# Recorded data:
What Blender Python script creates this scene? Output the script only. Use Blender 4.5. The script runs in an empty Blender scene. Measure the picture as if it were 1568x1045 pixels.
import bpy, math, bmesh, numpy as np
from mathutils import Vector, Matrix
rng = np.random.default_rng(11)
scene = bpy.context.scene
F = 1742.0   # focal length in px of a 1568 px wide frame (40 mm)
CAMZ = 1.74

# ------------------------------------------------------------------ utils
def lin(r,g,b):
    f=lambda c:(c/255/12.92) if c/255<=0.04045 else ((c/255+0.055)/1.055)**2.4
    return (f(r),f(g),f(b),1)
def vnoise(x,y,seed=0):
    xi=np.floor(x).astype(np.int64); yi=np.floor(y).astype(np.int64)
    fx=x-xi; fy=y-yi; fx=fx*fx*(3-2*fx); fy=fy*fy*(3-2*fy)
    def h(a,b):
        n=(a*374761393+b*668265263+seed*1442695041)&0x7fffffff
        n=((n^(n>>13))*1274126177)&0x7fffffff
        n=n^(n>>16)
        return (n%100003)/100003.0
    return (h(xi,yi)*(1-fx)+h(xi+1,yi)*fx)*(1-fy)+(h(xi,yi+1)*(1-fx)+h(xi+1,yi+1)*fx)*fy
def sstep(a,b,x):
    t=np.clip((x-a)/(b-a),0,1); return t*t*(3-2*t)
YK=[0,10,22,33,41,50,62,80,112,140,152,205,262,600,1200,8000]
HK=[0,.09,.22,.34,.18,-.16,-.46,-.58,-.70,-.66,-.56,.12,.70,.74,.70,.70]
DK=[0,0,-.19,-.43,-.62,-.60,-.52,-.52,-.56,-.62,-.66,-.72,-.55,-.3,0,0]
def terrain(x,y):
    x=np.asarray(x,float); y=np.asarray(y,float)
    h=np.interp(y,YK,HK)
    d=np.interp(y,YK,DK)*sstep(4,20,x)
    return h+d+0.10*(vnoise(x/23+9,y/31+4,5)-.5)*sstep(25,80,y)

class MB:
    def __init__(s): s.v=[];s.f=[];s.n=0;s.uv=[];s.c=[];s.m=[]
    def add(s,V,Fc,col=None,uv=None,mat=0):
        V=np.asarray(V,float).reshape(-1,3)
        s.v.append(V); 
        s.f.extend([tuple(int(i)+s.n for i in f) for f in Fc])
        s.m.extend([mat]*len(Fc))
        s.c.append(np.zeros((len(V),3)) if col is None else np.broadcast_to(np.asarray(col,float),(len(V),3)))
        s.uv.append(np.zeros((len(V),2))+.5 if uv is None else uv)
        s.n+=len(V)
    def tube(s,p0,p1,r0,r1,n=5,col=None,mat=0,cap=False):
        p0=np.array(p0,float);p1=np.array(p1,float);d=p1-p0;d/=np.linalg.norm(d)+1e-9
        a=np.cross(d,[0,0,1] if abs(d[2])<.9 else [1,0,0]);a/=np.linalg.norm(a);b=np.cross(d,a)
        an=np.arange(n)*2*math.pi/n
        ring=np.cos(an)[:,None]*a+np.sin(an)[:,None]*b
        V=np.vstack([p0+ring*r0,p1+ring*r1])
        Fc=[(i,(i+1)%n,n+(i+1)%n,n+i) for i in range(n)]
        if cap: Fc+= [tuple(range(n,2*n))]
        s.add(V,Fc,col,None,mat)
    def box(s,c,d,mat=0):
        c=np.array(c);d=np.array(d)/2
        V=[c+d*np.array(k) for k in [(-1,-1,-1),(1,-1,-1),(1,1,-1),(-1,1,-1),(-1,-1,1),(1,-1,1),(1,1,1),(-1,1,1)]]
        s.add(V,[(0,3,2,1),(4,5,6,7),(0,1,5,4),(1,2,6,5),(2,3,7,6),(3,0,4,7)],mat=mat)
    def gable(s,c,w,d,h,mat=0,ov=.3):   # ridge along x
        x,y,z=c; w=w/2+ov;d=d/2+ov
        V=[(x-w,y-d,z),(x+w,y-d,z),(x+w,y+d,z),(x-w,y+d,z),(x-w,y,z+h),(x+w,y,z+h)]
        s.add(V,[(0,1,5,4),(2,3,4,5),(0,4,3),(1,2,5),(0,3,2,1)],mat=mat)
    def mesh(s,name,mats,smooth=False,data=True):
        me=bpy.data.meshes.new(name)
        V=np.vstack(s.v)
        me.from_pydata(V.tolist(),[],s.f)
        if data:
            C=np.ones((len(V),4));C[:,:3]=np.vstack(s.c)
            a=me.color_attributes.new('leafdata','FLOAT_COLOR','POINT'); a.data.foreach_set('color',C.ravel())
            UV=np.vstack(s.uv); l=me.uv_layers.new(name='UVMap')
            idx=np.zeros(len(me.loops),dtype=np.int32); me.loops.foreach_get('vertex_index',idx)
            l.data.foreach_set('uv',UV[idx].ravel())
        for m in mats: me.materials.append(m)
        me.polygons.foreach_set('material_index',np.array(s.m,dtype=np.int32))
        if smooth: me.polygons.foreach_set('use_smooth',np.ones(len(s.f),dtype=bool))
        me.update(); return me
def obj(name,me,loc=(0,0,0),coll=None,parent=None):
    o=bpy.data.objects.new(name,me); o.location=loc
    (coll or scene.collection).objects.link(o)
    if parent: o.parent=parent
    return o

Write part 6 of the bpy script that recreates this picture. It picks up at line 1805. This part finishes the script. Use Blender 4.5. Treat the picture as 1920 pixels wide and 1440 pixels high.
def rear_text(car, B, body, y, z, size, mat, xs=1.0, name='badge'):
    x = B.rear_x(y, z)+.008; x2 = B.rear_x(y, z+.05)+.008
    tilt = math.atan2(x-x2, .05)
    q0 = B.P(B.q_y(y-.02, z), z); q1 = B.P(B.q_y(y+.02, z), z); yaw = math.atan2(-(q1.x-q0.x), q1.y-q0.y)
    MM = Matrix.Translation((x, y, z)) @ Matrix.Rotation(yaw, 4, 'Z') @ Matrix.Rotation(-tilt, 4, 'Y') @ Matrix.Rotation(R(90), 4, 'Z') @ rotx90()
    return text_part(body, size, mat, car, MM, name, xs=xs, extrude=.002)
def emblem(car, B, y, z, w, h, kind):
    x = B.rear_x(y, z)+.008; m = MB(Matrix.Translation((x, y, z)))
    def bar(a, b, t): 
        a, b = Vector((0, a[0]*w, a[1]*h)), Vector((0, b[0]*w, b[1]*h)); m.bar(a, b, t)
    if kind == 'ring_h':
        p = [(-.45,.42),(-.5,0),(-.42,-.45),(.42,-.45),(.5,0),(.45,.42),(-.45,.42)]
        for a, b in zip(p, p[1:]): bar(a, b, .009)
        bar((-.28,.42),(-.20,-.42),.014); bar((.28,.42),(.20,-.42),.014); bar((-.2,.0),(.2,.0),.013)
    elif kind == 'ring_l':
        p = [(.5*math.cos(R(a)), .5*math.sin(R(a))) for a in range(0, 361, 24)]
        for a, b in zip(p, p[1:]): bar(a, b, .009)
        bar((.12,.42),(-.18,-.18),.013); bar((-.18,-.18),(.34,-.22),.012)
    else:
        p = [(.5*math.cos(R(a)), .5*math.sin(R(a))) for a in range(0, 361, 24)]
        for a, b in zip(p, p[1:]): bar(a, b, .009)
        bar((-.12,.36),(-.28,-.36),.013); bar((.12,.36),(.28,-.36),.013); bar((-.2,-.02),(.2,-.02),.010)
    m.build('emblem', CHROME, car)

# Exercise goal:
The lines from the start of the entries above through the line containing "CAMZ = 1.74" are the ones to return, please; copy them exactly and include both ends.

# Response to the exercise:
What Blender Python script creates this scene? Output the script only. Use Blender 4.5. The script runs in an empty Blender scene. Measure the picture as if it were 1568x1045 pixels.
import bpy, math, bmesh, numpy as np
from mathutils import Vector, Matrix
rng = np.random.default_rng(11)
scene = bpy.context.scene
F = 1742.0   # focal length in px of a 1568 px wide frame (40 mm)
CAMZ = 1.74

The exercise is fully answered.